BEGIN Stored data

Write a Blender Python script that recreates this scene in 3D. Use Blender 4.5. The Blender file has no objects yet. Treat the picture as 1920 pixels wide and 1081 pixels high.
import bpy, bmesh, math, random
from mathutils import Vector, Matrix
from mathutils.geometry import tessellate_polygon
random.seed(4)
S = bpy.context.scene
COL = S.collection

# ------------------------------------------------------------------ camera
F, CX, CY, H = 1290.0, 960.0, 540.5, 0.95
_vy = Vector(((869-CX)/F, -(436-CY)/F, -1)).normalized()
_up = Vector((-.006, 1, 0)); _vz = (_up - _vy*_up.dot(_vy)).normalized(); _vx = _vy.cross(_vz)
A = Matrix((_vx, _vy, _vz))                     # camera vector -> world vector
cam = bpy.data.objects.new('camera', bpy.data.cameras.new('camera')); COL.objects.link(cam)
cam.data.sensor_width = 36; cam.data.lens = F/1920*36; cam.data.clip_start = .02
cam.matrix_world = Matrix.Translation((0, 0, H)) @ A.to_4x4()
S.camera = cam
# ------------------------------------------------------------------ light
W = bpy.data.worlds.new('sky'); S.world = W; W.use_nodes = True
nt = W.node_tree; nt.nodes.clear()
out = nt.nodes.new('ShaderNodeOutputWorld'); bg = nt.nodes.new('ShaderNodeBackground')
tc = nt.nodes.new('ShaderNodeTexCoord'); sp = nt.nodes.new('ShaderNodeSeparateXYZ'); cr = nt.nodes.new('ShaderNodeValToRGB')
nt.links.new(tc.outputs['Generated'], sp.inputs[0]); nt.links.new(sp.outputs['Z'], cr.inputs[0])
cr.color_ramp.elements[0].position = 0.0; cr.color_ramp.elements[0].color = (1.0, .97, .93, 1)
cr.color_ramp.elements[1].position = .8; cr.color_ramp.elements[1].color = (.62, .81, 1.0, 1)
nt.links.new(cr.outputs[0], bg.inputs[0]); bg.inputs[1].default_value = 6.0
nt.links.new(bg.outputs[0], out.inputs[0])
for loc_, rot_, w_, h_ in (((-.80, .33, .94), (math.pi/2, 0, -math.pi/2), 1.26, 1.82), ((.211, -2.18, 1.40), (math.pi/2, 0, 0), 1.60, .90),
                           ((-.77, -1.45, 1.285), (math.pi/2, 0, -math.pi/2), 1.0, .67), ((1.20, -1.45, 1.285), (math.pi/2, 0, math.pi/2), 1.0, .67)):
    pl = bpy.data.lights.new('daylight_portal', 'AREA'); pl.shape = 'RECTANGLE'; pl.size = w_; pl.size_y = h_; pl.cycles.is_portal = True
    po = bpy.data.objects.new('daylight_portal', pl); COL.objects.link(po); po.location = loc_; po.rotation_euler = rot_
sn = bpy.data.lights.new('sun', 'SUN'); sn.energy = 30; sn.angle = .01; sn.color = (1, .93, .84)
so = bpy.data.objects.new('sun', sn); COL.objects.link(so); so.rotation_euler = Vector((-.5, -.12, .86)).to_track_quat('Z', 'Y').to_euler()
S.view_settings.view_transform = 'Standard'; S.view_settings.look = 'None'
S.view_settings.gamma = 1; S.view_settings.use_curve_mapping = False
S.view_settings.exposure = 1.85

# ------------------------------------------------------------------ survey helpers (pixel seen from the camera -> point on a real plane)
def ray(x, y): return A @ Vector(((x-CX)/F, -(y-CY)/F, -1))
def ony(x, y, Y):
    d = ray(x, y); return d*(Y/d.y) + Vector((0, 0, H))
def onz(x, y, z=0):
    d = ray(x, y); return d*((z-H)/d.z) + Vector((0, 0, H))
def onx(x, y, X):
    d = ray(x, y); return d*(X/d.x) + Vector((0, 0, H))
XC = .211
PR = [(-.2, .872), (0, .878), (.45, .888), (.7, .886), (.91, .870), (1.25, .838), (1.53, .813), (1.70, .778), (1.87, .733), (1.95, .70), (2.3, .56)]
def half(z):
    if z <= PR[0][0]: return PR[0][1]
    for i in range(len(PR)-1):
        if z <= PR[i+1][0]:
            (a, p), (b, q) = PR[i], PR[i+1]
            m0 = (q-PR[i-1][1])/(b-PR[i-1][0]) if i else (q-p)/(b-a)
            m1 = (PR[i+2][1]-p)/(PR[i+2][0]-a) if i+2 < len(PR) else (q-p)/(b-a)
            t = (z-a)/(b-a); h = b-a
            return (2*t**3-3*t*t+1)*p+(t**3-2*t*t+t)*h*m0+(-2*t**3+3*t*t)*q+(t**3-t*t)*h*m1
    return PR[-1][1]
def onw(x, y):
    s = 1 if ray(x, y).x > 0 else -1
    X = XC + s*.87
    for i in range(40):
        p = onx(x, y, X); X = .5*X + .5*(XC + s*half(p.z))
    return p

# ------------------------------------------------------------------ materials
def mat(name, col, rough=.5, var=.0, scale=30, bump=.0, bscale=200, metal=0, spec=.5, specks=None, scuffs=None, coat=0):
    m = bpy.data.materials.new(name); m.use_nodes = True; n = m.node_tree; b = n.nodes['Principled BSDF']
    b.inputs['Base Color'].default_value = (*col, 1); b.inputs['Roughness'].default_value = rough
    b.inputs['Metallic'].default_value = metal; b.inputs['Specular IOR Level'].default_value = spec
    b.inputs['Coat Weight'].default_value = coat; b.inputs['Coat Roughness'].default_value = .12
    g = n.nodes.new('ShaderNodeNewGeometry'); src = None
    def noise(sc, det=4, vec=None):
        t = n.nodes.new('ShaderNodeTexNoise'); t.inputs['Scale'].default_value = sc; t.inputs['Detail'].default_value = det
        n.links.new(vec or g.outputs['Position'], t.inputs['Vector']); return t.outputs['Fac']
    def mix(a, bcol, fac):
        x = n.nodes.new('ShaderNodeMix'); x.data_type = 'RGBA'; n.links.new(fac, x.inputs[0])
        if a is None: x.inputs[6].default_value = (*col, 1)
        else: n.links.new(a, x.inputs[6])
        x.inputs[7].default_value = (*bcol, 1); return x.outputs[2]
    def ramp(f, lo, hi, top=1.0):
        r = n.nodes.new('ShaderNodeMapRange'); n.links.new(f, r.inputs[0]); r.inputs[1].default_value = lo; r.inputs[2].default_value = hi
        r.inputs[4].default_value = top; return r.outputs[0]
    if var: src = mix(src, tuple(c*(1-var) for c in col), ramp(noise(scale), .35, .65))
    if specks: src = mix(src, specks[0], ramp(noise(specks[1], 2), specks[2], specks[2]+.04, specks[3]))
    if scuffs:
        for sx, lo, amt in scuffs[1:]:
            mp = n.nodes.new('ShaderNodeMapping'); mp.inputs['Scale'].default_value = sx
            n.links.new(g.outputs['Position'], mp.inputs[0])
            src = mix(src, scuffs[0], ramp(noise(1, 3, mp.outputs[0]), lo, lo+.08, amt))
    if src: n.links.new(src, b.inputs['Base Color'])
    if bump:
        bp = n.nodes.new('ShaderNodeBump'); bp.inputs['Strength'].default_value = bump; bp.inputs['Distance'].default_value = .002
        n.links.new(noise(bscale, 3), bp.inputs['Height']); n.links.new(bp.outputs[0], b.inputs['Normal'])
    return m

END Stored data

Repeat, exactly and only, the lines from the beginning of the material through the line that contains "COL = S.collection".

Write a Blender Python script that recreates this scene in 3D. Use Blender 4.5. The Blender file has no objects yet. Treat the picture as 1920 pixels wide and 1081 pixels high.
import bpy, bmesh, math, random
from mathutils import Vector, Matrix
from mathutils.geometry import tessellate_polygon
random.seed(4)
S = bpy.context.scene
COL = S.collection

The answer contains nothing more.